I miss El Cid's interaction and comix here on the DD.

PaulEberhardt at 11:21AM, Feb. 6, 2024

Obviously, every choice artists make is for a reason, and everything they say they say for a reason, too. Beyond that, it's anyone's guess. How much of ourselves we give away in our creations or put into them is largely a choice, too. Surely, on some subconscious level it will always be somehow informed by your core values, beliefs and perhaps personal traits, but that can happen in multiple, very different ways and you'll never know in which of them. Duck-related point in case: those who remember El Cid will certainly agree that trying to judge his person on the basis of Death P*rn would be as huge a mistake as can be.

Ozoneocean at 8:26AM, Feb. 6, 2024

*wasn't in the know to guess. -Not everyone has access to you manifesto Karen, haha!

Ozoneocean at 8:24AM, Feb. 6, 2024

We can look at the work through all sorts of lenses- politics, psychology, culture, racism, philosophy... No just Freudian stuff, haha!

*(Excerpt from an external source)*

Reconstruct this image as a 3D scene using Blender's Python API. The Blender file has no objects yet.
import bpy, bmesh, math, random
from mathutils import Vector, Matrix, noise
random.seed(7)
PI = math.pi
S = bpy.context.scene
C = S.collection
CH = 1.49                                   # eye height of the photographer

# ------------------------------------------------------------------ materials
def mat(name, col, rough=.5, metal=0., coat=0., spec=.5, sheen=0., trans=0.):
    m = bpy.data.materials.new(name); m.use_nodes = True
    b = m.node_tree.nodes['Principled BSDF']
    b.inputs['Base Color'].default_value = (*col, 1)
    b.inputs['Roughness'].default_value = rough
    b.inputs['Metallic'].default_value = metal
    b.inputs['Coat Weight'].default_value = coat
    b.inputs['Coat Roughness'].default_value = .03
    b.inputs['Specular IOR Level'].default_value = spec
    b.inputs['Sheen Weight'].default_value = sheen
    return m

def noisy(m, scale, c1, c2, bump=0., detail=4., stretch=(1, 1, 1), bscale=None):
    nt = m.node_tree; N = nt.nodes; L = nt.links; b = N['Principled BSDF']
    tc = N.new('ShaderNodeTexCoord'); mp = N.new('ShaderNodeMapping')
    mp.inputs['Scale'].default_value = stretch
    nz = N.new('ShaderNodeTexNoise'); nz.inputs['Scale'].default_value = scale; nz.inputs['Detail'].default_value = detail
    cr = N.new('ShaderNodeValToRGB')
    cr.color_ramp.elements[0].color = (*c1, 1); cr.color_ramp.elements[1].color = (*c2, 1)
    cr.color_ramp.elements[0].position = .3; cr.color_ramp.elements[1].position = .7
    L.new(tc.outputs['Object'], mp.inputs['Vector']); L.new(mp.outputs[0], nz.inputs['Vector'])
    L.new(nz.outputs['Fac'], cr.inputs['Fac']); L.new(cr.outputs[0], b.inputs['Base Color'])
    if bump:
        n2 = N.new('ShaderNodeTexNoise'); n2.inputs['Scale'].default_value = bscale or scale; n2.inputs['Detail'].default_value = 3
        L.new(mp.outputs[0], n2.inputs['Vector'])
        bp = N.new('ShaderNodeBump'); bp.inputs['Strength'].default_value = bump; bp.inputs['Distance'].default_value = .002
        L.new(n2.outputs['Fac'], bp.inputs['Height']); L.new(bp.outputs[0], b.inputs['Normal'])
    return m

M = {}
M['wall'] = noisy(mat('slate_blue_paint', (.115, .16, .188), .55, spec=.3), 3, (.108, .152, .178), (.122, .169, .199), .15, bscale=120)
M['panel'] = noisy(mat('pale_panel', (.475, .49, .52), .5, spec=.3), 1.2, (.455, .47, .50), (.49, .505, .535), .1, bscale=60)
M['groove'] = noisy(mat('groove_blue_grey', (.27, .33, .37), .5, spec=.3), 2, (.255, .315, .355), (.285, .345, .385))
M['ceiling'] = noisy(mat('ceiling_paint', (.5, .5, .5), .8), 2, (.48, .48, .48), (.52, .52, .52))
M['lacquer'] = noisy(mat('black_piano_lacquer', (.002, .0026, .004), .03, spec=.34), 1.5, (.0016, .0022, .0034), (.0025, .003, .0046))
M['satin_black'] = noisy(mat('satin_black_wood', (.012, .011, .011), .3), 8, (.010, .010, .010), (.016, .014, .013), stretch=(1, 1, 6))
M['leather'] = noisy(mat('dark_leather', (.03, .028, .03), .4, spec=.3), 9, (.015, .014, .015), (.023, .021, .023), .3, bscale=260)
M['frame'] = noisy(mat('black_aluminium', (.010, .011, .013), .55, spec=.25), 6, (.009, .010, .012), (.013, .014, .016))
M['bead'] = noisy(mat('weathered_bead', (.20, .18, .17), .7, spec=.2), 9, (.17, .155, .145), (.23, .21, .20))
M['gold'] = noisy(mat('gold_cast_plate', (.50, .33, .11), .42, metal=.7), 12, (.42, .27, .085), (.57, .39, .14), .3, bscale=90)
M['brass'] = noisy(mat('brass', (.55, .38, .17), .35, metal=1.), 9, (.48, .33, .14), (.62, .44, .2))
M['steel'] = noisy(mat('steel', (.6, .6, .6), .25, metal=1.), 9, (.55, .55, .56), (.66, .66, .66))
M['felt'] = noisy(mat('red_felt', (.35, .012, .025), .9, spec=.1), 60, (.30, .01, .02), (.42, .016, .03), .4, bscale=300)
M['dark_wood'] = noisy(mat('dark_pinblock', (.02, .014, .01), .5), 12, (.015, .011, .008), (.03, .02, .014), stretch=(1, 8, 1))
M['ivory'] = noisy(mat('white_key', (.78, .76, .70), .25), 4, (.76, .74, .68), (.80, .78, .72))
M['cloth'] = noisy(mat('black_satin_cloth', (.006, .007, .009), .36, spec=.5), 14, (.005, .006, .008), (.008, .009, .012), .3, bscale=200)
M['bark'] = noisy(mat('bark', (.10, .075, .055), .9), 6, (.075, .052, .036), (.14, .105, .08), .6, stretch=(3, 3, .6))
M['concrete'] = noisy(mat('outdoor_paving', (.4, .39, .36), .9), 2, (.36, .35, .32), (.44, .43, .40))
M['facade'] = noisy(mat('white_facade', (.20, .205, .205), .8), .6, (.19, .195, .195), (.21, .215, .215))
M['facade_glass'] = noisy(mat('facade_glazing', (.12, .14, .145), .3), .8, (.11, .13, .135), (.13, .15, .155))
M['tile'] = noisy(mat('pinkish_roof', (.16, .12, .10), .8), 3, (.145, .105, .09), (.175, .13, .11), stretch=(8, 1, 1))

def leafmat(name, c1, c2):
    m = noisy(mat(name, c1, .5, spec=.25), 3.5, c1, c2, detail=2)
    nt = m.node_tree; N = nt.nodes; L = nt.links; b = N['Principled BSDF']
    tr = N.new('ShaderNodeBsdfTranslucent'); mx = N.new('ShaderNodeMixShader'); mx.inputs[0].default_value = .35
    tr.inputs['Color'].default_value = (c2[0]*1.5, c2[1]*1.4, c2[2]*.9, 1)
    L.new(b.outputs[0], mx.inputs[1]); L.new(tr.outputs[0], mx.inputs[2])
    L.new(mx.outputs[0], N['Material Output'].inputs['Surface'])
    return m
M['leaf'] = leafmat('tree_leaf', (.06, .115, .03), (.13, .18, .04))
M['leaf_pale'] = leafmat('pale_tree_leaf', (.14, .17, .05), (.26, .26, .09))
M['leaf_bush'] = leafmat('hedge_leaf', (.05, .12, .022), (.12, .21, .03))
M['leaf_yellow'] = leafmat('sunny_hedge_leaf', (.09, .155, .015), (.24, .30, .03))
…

There's a LOT more on the table than that. "death of the author" is more to do with post modernism- the idea that viewer impressions are more important and since every viewer sees something different author intention is unimportant. THAT went a bit too far, but It had to as a response to the moronic idea in Modernism that author intent was EVERYTHING, even when (frequently) it was impossible for anyone who want in the know to guess.

paneltastic at 2:44AM, Feb. 6, 2024

People need to just start enjoying the work as presented. The author's personal lives are none of their concern. Sometimes a person just gets an idea and wants to tell a story.

marcorossi at 2:04AM, Feb. 6, 2024

The dude in the picture looks a lot like the early He-man, who also had an axe in addition to the sword. I think that what happens most often though is that knowing the artists we interpret the art differently; in some period when freudian theory was very popular this devolved into explaining all works of art through freudian theory (this author has mommy problem, this other is gay, this other again Oedipus complex etc.) in ways that were stupid and non verifiable. In the end those excesses did lead to the "death of the author" theory, the idea that we should ignore the real author when assessing a work of art.